Engabao, a small fishing village on the coast of Ecuador, is all of 64 miles from Guayaquil, a metropolis of 2.7 million people.

But when it comes to acceptance of sexual preference, it’s much, much further away. In Engabao, being gay is ok. In Guayaquil and in much of the rest of the country, it is not.

A Situation Reversed

For O. Hugo Benavides, Ph.D., a professor of anthropology, this is a source of great interest. In most countries, members of the LGTBQ community are more accepted in cities than they are in rural areas. In Ecuador—one of the most homophobic countries in the world, says Benavides—the situation is reversed. But why?

One clue may lie deep in the past, long before Spanish colonizers arrived.

According to historical writings, when the Spanish arrived in the 1500s, they encountered Enchaquirados—men and boys who wore ritualistic, high-status beads and engaged in same-sex relations with the male leaders of the community. The Spaniards looked down on them, but the Enchaquirados responded that they were chosen for the role, which they believed expressed a higher social status.

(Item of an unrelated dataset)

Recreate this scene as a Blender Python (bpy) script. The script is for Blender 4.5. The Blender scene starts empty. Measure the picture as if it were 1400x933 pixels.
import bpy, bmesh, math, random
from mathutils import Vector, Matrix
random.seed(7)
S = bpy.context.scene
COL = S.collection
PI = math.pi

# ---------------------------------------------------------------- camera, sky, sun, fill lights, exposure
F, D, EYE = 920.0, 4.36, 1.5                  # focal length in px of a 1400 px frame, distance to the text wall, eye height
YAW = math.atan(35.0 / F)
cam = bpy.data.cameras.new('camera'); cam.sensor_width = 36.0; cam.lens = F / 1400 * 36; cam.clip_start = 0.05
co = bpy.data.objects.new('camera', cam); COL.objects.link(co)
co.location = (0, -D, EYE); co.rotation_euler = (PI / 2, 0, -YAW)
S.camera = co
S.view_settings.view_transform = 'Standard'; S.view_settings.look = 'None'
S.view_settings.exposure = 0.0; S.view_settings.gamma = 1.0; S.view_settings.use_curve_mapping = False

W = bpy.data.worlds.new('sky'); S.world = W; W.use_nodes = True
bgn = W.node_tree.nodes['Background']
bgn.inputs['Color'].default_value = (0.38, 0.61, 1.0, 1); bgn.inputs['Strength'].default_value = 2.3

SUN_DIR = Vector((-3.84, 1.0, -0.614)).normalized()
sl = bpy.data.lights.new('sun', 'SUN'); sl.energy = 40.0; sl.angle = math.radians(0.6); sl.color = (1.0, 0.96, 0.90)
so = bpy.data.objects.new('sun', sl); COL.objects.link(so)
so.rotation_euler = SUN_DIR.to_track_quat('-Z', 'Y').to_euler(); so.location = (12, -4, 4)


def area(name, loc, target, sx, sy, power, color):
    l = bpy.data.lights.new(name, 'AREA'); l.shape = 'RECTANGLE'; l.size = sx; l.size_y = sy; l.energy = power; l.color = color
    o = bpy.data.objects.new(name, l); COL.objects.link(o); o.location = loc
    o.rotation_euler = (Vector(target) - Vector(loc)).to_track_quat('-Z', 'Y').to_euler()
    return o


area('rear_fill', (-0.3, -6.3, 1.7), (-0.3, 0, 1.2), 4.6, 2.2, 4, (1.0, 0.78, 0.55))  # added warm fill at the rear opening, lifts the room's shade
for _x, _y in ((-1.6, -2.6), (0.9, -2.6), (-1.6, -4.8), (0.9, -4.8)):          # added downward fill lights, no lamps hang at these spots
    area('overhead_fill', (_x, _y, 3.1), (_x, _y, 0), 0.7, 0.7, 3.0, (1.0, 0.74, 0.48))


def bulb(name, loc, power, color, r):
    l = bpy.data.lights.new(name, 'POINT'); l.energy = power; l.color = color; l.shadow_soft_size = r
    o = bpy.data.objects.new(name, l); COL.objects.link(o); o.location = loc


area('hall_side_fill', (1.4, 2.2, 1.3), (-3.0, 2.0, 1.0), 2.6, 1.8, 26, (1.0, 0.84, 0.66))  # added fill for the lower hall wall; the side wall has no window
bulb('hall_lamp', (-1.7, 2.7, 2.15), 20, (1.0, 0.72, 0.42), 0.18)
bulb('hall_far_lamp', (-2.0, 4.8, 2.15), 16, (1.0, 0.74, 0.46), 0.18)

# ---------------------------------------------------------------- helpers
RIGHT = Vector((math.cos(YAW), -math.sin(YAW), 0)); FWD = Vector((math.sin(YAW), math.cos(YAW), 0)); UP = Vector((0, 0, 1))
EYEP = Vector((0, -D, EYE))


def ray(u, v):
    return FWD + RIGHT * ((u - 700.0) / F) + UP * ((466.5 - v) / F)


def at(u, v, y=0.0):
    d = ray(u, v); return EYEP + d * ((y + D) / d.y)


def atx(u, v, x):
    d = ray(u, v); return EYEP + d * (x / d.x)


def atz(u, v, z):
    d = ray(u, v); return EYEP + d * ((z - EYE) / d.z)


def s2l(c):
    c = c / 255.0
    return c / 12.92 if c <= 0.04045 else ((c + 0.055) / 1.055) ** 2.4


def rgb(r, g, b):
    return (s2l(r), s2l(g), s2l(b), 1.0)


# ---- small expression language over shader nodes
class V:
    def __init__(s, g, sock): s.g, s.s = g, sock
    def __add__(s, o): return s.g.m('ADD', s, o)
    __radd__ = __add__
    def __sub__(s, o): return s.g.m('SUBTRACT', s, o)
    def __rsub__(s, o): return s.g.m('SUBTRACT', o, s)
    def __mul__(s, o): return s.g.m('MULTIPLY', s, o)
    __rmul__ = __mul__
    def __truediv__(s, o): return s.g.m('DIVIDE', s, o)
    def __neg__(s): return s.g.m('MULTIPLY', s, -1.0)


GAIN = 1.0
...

Fast forward to present-day Engabao. Since the 1990s, gay men there have been referring to themselves as Enchaquirados, said Benavides.

“The gay community did a lot of what we would call political work in claiming this historical identity,” said Benavides. “They said, ‘We shouldn’t be discriminated against because we were actually here before the Spaniards arrived. There’s a heritage that’s historical, but it’s a sexual heritage as well.’”

One document that modern-day Enchaquirados have relied on to conduct workshops on the subject is “The Representation of Guayaquil’s Sexual Past: Historicizing the Enchaquirado.” Benavides, who grew up just 90 minutes away from Engabao, wrote it and, in 2002, got it published in the Journal of Latin American Anthropology .

An Ethnographic Exploration

This past summer, Benavides returned for a three-week-long ethnographic exploration of the village. His visit was part of larger project on pre-Hispanic sexuality being spearheaded by the anthropology department at the Jesuit University Pontificia Universidad Católica del Ecuador (PUCE) in Quito.

His colleague and research partner, Maria Fernanda Ugalde, Ph.D., professor and chair of anthropology at PUCE, has written extensively on two-thousand-year-old figurines from the region. She found male/female and female/female combinations, and figurines sporting large hips and breasts that are dressed in male attire.

“You have all these combinations that have been put aside, or interpreted in a particular heterosexist way,” he said. “We’re trying to look at those not as exceptional, but rather as normative.”

And Engabao is not unique. “All of these small fishing villages in the central and southern Ecuadorian coast have very similar elements, structures, or situations,” he said.

Benavides said he’s working to fund a larger ethnographic project to take place in the summer or the fall. Oddly enough, he found the biggest challenge in last summer’s research was simply trying to convince Engabao residents that their Enchaquirado identity was a unique phenomenon.

“They really see themselves and their identity as quite normal,” he said. “We’d ask them, ‘What does it mean to be from Engabao?’ and they’d answer like, ‘We live here, and we fish.'”

Benavides feels that the story of how Engabao’s tolerance came to be is an important piece of anthropological history for Ecuadorian culture.

“Professor Ugalde and I see the work we’re doing as important in trying to make the country, as a whole, more sensitive to both its historical and contemporary gender and sexual diversity,” he said.